There’s nothing wrong with throwing a few in the mix every so often. As long as they come up with a sigh-inducing, iconic image to wrap the story in a tight, pretty bow, it’s not only appropriate but expected of a certain type of love story.

"Pride and Prejudice" Climax

A Thoughtful Conversation or Speech

Endings are about resolving conflict so sometimes they don’t need to be melodramatic, as long as they’re filled with great dialogue and strong performances.

While a stretch in terms of comedy, in 2005’s Pride and Prejudice, Elizabeth and Mr. Darcy meet in a field at dawn and finally proclaim their love for each other.

Meanwhile, Melvin and Carol walk the streets of New York late at night to discuss their relationship in the ending of As Good As It Gets. Both are changed people as the result of meeting one another, and for once, they are able to have a conversation without it turning into an awkward moment or heated argument.

Tula and Ian finally get married at the end of My Big Fat Greek Wedding, and it goes off without a hitch after a movie full of hilarious family conflicts.

Jerry Maguire returns home to tell his wife he loves her in front of her sister’s divorced women’s support group, restoring the entire room’s faith in love in a quiet, family setting.

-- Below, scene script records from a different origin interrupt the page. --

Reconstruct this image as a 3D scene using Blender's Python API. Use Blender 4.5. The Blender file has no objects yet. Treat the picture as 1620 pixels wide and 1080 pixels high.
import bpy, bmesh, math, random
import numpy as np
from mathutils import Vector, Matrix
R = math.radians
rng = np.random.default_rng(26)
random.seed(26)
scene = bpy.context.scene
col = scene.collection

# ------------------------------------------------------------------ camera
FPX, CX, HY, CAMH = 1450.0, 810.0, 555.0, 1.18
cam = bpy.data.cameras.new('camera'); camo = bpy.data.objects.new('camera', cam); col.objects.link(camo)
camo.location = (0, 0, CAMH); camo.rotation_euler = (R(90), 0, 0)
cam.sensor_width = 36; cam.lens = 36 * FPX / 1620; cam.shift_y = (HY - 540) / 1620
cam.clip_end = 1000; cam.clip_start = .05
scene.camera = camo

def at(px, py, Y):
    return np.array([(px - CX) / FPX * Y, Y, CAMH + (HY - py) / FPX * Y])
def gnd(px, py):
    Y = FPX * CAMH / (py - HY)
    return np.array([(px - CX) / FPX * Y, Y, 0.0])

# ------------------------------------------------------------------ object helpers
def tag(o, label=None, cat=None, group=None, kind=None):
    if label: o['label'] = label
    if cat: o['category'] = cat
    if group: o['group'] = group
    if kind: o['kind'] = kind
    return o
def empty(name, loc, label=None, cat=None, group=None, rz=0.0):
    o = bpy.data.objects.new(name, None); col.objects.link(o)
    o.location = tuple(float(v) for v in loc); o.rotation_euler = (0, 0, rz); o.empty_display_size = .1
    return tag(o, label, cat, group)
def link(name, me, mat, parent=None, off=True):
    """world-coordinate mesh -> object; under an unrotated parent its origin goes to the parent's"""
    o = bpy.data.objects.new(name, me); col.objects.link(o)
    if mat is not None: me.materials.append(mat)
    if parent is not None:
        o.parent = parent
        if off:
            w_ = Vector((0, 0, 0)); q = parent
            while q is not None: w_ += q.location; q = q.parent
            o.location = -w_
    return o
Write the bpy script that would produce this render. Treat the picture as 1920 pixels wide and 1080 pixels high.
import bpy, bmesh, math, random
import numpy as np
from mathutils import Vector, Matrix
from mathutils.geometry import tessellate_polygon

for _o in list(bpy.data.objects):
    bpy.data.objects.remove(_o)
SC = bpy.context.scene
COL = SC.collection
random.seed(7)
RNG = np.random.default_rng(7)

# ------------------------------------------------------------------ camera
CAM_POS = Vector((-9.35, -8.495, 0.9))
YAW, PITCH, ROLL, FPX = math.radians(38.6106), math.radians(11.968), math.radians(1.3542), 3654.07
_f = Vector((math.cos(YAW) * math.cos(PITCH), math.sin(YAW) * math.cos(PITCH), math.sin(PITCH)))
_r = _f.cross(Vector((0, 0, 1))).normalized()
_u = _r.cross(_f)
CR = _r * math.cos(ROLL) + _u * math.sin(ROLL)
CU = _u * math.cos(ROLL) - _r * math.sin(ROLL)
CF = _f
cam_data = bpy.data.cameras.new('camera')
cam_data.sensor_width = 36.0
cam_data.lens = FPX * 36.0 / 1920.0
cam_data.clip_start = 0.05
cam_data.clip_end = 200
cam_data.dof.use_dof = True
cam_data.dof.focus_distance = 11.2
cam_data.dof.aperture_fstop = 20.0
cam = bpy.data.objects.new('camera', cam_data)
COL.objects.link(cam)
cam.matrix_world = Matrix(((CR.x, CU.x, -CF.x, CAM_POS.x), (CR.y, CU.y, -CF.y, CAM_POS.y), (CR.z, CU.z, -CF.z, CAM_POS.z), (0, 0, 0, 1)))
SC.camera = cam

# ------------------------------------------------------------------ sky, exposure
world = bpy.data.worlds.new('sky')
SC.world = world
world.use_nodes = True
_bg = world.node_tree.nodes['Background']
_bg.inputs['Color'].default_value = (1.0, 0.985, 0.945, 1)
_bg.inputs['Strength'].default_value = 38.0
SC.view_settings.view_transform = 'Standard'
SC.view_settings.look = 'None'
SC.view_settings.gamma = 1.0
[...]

Paul comes back for Holly at the end of Breakfast at Tiffany’s and helps her find her cat before they get together.

Jake Ryan picks Samantha up from the church and takes her back to his house for some birthday cake in Sixteen Candles.

These movies don’t need a crowd of people cheering them on or fireworks erupting around them. They just need to present thoughtful conversations that end with the characters walking hand in hand towards their happily ever after.

"Pretty in Pink" Ending

"Pretty in Pink"

"Pretty in Pink"

The Unexpected Ending

How do you stay with someone who doesn’t remember who you are each day? 50 First Dates figures it out by showing Henry and Lucy married with a kid and traveling in their ending that shows them having their cake and eating it too.

What if your boyfriend is a zombie? Bring him back to life as they did in Warm Bodies.

What if things didn’t work out, but your best friend was there for you instead? In Pretty in Pink, you’re rooting for Duckie to get the girl, but you know Andie really wants to be with Blaine. So, Duckie gives her his blessing after Blaine apologizes to her, and she runs off to be with him despite their class differences.

Treat the Genre with Respect

Just because rom-coms don’t win Oscars or have very intricate plots doesn’t mean that their stories shouldn’t be treated with care and consideration. There are a lot of good ones out there that withstand the test of time. The ending can make or break a movie and help it reach a respected status deemed worthy of repeat viewings throughout the years.